Thalia Zedek: You’re a Big Girl Now

Thalia Zedek
You're a Big Girl Now
Kimchee
2002-11-19

Although Thalia Zedek is a veteran of such highly regarded bands as Come and Live Skull, she sounds more like an existential survivor, fighting the good fight with one hand and smoking unfiltered Camels in the other. I’ll admit to being a sucker for a scuffed voice, totally in love with people who carry the weight of the world on their cut-up chords. Zedek is set to enter the pantheon of women who sing the blues with all the scuzz intact, the voices of visionaries with an unforgiving range.

“Everything Unkind”, the opening track, tilts and stumbles like a bruised shot of country lament: “I got tired of acting in my own defense”, she bellows in this sick-of-you love song. Thalia Zedek has the kind of singing voice that evokes a streetwise kind of agony. Like Nico, Marianne Faithfull, and Patti Smith, Zedek’s bottomed-out growl coasts just a breath above wiping out, like the last-call wailing of a drunk about to kiss floor. The music itself evokes that sort of pool hall chanteuse vibe: mumbling piano, loose and slow strings, and drums that sound sluggishly martial. “JJ85” is the notable exception in atmosphere (jaunty by her standards) and the track on which her voice thins out to its furthest reaches. It almost sounds delicate. Zedek’s take on Dylan’s “You’re a Big Girl Now” melodramatically overstates the original to mixed effect. Her rendition has more intervals of emphatic hollering, an urgency that the original submerges, but it washes itself out in strings and sounds less poignant by flooding the instruments over her vocals. I give her chops for the indifference with which she covers critically cloistered artists like Dylan. There’s this “Hey, this is some shit I like” attitude that is somehow appropriately irreverent.

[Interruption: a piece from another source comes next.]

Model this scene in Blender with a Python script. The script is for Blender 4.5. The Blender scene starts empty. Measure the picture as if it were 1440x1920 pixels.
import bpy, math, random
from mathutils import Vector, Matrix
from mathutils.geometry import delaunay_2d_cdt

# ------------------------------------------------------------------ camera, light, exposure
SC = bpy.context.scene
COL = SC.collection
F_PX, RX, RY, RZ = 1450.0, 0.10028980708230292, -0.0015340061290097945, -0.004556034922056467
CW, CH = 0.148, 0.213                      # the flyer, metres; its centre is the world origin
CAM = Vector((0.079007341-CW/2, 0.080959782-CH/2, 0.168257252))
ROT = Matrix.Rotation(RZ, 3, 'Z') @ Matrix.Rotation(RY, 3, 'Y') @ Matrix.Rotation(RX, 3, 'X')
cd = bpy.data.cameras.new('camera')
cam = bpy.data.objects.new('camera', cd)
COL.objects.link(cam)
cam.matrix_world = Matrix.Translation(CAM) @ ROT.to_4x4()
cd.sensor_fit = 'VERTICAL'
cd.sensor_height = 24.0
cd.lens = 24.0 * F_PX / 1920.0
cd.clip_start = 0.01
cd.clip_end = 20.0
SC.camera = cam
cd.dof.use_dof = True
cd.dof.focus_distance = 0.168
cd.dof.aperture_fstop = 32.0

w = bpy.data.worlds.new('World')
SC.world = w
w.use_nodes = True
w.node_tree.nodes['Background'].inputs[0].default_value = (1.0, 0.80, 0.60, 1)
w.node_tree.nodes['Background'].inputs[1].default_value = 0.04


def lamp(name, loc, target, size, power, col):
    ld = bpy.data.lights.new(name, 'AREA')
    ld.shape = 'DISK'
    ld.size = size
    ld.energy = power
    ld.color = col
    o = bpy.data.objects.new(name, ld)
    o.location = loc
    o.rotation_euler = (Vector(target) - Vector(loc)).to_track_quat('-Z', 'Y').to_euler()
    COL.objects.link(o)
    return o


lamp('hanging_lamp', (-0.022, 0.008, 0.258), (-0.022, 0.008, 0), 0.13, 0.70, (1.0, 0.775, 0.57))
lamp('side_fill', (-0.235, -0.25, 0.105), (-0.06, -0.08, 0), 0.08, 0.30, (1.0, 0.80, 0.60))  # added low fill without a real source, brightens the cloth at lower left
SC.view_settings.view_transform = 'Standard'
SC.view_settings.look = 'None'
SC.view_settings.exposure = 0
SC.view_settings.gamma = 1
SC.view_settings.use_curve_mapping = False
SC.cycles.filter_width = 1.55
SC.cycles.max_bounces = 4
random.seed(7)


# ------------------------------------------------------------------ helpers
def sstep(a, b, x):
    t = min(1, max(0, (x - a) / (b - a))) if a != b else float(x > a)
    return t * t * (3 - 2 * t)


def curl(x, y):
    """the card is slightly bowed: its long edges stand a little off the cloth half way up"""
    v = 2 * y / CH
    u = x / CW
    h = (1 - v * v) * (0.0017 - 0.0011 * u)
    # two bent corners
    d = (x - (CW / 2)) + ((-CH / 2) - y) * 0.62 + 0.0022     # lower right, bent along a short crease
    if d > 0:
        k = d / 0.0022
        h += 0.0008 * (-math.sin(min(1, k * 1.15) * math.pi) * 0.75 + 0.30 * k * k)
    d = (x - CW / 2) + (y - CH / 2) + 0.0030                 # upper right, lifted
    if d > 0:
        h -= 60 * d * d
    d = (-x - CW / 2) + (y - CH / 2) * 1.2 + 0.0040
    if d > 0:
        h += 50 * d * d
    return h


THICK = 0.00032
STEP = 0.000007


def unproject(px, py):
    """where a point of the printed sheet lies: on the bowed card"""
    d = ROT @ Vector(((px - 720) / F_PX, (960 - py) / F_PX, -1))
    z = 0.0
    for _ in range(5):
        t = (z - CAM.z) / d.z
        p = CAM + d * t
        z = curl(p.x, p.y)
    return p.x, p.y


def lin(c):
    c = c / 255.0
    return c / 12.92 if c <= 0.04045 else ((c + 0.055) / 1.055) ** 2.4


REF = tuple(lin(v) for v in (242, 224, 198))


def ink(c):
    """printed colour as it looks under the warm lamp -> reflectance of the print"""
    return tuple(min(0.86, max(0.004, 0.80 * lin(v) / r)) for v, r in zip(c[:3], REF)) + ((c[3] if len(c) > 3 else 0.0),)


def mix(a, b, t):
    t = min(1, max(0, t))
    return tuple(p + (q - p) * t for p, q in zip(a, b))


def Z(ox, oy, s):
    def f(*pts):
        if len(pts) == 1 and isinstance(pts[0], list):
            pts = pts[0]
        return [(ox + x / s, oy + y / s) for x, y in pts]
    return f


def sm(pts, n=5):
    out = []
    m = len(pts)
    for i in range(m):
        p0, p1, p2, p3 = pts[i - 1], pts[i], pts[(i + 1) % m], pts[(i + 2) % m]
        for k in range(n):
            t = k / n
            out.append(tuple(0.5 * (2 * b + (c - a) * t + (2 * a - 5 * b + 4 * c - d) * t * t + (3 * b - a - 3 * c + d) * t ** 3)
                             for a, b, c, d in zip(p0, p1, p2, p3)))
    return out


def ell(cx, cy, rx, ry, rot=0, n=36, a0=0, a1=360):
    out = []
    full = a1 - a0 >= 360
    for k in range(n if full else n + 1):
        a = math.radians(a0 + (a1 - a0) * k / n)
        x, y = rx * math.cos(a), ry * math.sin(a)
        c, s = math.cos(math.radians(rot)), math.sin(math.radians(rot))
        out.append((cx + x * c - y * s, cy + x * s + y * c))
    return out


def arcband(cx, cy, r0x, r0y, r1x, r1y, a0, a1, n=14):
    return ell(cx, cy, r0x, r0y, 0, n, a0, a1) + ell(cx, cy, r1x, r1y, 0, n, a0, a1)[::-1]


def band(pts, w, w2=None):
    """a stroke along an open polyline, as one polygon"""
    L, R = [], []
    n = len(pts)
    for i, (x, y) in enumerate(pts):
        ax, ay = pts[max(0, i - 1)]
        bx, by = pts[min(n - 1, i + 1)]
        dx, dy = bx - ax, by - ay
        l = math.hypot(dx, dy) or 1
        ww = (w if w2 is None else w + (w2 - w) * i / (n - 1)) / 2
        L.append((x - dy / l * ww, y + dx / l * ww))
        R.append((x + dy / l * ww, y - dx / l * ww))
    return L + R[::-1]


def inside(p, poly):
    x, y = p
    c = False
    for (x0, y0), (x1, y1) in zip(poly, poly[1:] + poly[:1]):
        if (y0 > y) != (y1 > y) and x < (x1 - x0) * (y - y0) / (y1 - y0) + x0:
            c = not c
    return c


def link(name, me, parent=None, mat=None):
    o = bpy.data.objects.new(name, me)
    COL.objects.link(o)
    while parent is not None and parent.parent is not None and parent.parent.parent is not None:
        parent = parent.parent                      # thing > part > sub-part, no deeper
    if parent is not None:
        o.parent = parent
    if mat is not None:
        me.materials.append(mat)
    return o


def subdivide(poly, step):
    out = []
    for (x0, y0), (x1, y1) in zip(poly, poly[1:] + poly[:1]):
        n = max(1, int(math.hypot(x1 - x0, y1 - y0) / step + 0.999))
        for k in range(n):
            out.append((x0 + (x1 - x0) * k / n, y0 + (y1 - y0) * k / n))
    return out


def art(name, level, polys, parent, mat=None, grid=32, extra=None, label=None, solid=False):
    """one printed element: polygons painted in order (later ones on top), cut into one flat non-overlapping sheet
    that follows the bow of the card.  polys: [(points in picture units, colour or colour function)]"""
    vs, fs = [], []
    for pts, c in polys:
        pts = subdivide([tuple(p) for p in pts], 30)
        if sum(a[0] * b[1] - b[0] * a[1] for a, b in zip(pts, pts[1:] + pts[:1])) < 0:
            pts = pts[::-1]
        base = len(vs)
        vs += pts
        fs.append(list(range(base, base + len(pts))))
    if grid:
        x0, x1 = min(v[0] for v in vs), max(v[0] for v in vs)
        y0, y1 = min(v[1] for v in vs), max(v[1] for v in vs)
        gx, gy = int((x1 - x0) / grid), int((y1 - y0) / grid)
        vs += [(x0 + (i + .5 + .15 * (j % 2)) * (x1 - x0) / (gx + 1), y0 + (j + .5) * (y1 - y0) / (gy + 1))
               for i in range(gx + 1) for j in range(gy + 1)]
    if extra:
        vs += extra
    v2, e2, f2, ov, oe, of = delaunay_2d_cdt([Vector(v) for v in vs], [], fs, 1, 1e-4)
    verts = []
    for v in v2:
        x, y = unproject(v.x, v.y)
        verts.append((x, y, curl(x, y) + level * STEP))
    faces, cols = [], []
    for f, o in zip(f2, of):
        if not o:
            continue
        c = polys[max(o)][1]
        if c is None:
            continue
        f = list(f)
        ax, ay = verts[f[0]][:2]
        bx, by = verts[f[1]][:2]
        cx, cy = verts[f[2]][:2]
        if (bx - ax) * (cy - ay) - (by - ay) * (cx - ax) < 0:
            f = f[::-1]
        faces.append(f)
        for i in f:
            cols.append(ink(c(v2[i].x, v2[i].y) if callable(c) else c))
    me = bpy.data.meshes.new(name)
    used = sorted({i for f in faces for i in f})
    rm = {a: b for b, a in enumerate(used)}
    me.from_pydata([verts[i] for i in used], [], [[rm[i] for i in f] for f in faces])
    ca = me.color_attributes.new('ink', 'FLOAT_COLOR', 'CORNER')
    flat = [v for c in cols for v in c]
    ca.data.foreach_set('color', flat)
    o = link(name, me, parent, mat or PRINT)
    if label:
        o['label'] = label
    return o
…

Instead of the sweet, almost coquettish, melancholy of the Velvet Underground’s “Candy Says”, Zedek’s version is used and desolate, a much more scraped-by rendition. This is the kind of credibly tainted weariness that limelit blackhole Courtney Love seems to aspire to, but never comes close to translating into her music. “No Substitutions” is the only track that grinds too heavily down on itself, too dirgy, too buried under strings that sound more like scythes. As a gloomy mood piece, it works flawlessly, but as a listener I’m always half in the bag with Zedek, ready to get out if the going gets nihilistic. To her credit, Zedek has a smoky lilt in her voice, a pinprick of hopefulness that she continually resurrects from the collapsing wrecks of the some of the surrounding music. But there is always the danger, which Cat Power suffers from as well, that you can turn plaintiveness into emotional monotone. We’ve all met the depressed narcissist that you can’t wait to get away from because their pain is as dull as it is deserved. Not that Zedek faces any real likelihood of becoming boring. She has a tight rein on her voice even though, at first listen, it sounds like she just kicks it down the stairs. Better still, she has an incredible hard knock knack for eloquently snagging bitterness. In “No Fire” she scoffs, “You can leave me, go save somebody else”, “We’re adversaries cuz that suits your end”, or my personal favorite, “We used each other well”, which in this instant clearly means that we’re both masters of the dark arts of abusive love.

This EP is beautifully down and out, a breath of fresh soot. Thalia Zedek bears repeated listens even when mercilessly mining the unbearable. You’re a Big Girl Now is a teaser follow-up to last year’s full length, Been Here and Gone. I can’t wait for the next installment. This snack size Zedek has only made me crave a longer play version of her lighter shade of bale.